__SHORT EXERCISE__. Write each line out exactly, leaving none out.
— begin —
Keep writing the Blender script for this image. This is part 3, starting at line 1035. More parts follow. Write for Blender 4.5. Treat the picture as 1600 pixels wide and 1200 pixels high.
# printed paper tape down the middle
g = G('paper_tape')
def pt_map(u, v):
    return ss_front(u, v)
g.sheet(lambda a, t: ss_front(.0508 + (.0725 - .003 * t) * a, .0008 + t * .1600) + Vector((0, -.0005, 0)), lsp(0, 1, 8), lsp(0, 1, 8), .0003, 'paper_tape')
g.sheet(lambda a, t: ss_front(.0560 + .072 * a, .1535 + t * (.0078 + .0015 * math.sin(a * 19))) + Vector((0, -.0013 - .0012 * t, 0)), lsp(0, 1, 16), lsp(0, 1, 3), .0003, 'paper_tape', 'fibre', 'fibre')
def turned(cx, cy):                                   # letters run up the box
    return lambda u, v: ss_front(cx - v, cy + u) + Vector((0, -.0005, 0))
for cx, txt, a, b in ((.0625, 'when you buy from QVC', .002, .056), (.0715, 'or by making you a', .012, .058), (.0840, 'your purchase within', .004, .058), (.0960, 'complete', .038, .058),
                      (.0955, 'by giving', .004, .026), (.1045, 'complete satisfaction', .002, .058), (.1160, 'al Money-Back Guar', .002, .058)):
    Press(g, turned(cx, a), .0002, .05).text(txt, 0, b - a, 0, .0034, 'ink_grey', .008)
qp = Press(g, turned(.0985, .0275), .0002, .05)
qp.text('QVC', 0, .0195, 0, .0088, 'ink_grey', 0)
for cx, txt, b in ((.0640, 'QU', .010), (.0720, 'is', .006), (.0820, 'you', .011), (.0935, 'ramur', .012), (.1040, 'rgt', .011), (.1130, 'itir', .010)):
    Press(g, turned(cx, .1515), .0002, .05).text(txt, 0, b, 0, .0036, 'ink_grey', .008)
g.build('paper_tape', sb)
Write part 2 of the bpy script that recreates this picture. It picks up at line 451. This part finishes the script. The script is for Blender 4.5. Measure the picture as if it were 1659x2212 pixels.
— end —
__TASK RESPONSE__.
Keep writing the Blender script for this image. This is part 3, starting at line 1035. More parts follow. Write for Blender 4.5. Treat the picture as 1600 pixels wide and 1200 pixels high.
# printed paper tape down the middle
g = G('paper_tape')
def pt_map(u, v):
    return ss_front(u, v)
g.sheet(lambda a, t: ss_front(.0508 + (.0725 - .003 * t) * a, .0008 + t * .1600) + Vector((0, -.0005, 0)), lsp(0, 1, 8), lsp(0, 1, 8), .0003, 'paper_tape')
g.sheet(lambda a, t: ss_front(.0560 + .072 * a, .1535 + t * (.0078 + .0015 * math.sin(a * 19))) + Vector((0, -.0013 - .0012 * t, 0)), lsp(0, 1, 16), lsp(0, 1, 3), .0003, 'paper_tape', 'fibre', 'fibre')
def turned(cx, cy):                                   # letters run up the box
    return lambda u, v: ss_front(cx - v, cy + u) + Vector((0, -.0005, 0))
for cx, txt, a, b in ((.0625, 'when you buy from QVC', .002, .056), (.0715, 'or by making you a', .012, .058), (.0840, 'your purchase within', .004, .058), (.0960, 'complete', .038, .058),
                      (.0955, 'by giving', .004, .026), (.1045, 'complete satisfaction', .002, .058), (.1160, 'al Money-Back Guar', .002, .058)):
    Press(g, turned(cx, a), .0002, .05).text(txt, 0, b - a, 0, .0034, 'ink_grey', .008)
qp = Press(g, turned(.0985, .0275), .0002, .05)
qp.text('QVC', 0, .0195, 0, .0088, 'ink_grey', 0)
for cx, txt, b in ((.0640, 'QU', .010), (.0720, 'is', .006), (.0820, 'you', .011), (.0935, 'ramur', .012), (.1040, 'rgt', .011), (.1130, 'itir', .010)):
    Press(g, turned(cx, .1515), .0002, .05).text(txt, 0, b, 0, .0036, 'ink_grey', .008)
g.build('paper_tape', sb)
Write part 2 of the bpy script that recreates this picture. It picks up at line 451. This part finishes the script. The script is for Blender 4.5. Measure the picture as if it were 1659x2212 pixels.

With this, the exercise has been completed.